# Request
Copy out every line exactly as given.

***** Given material

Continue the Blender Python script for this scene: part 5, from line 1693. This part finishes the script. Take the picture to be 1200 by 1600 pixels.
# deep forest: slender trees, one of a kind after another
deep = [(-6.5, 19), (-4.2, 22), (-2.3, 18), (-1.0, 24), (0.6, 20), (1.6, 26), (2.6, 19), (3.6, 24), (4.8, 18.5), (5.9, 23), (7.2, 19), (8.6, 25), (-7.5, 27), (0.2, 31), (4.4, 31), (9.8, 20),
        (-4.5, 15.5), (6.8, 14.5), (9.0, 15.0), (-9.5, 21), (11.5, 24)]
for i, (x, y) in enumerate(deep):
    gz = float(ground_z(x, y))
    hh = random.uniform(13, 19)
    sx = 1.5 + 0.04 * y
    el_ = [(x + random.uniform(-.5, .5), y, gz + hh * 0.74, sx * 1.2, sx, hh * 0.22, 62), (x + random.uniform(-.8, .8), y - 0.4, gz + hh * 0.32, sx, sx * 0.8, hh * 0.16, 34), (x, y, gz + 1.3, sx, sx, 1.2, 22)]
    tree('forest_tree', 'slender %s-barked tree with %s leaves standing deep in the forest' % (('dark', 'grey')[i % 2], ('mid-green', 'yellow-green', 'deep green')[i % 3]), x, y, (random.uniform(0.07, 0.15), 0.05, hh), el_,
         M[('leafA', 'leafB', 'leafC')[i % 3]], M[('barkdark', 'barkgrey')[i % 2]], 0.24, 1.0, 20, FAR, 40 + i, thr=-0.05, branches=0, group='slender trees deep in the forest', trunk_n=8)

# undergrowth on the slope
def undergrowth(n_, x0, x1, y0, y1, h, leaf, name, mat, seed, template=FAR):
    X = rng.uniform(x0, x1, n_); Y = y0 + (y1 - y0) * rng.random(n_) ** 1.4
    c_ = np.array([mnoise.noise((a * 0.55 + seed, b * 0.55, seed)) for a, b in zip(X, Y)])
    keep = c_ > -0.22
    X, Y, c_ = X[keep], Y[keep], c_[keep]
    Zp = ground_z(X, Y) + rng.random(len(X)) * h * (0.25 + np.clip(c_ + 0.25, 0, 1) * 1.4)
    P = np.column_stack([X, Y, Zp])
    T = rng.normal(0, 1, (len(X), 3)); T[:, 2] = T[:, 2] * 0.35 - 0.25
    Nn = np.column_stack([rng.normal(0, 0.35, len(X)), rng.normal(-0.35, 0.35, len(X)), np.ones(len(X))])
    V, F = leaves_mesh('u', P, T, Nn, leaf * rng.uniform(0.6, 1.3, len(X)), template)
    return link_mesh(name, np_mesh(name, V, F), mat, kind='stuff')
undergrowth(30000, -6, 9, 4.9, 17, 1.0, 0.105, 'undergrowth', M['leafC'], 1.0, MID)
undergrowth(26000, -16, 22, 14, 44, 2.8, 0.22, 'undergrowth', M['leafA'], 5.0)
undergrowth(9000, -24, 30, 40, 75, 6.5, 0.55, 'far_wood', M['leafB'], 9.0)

**********

# Final answer
Continue the Blender Python script for this scene: part 5, from line 1693. This part finishes the script. Take the picture to be 1200 by 1600 pixels.
# deep forest: slender trees, one of a kind after another
deep = [(-6.5, 19), (-4.2, 22), (-2.3, 18), (-1.0, 24), (0.6, 20), (1.6, 26), (2.6, 19), (3.6, 24), (4.8, 18.5), (5.9, 23), (7.2, 19), (8.6, 25), (-7.5, 27), (0.2, 31), (4.4, 31), (9.8, 20),
        (-4.5, 15.5), (6.8, 14.5), (9.0, 15.0), (-9.5, 21), (11.5, 24)]
for i, (x, y) in enumerate(deep):
    gz = float(ground_z(x, y))
    hh = random.uniform(13, 19)
    sx = 1.5 + 0.04 * y
    el_ = [(x + random.uniform(-.5, .5), y, gz + hh * 0.74, sx * 1.2, sx, hh * 0.22, 62), (x + random.uniform(-.8, .8), y - 0.4, gz + hh * 0.32, sx, sx * 0.8, hh * 0.16, 34), (x, y, gz + 1.3, sx, sx, 1.2, 22)]
    tree('forest_tree', 'slender %s-barked tree with %s leaves standing deep in the forest' % (('dark', 'grey')[i % 2], ('mid-green', 'yellow-green', 'deep green')[i % 3]), x, y, (random.uniform(0.07, 0.15), 0.05, hh), el_,
         M[('leafA', 'leafB', 'leafC')[i % 3]], M[('barkdark', 'barkgrey')[i % 2]], 0.24, 1.0, 20, FAR, 40 + i, thr=-0.05, branches=0, group='slender trees deep in the forest', trunk_n=8)

# undergrowth on the slope
def undergrowth(n_, x0, x1, y0, y1, h, leaf, name, mat, seed, template=FAR):
    X = rng.uniform(x0, x1, n_); Y = y0 + (y1 - y0) * rng.random(n_) ** 1.4
    c_ = np.array([mnoise.noise((a * 0.55 + seed, b * 0.55, seed)) for a, b in zip(X, Y)])
    keep = c_ > -0.22
    X, Y, c_ = X[keep], Y[keep], c_[keep]
    Zp = ground_z(X, Y) + rng.random(len(X)) * h * (0.25 + np.clip(c_ + 0.25, 0, 1) * 1.4)
    P = np.column_stack([X, Y, Zp])
    T = rng.normal(0, 1, (len(X), 3)); T[:, 2] = T[:, 2] * 0.35 - 0.25
    Nn = np.column_stack([rng.normal(0, 0.35, len(X)), rng.normal(-0.35, 0.35, len(X)), np.ones(len(X))])
    V, F = leaves_mesh('u', P, T, Nn, leaf * rng.uniform(0.6, 1.3, len(X)), template)
    return link_mesh(name, np_mesh(name, V, F), mat, kind='stuff')
undergrowth(30000, -6, 9, 4.9, 17, 1.0, 0.105, 'undergrowth', M['leafC'], 1.0, MID)
undergrowth(26000, -16, 22, 14, 44, 2.8, 0.22, 'undergrowth', M['leafA'], 5.0)
undergrowth(9000, -24, 30, 40, 75, 6.5, 0.55, 'far_wood', M['leafB'], 9.0)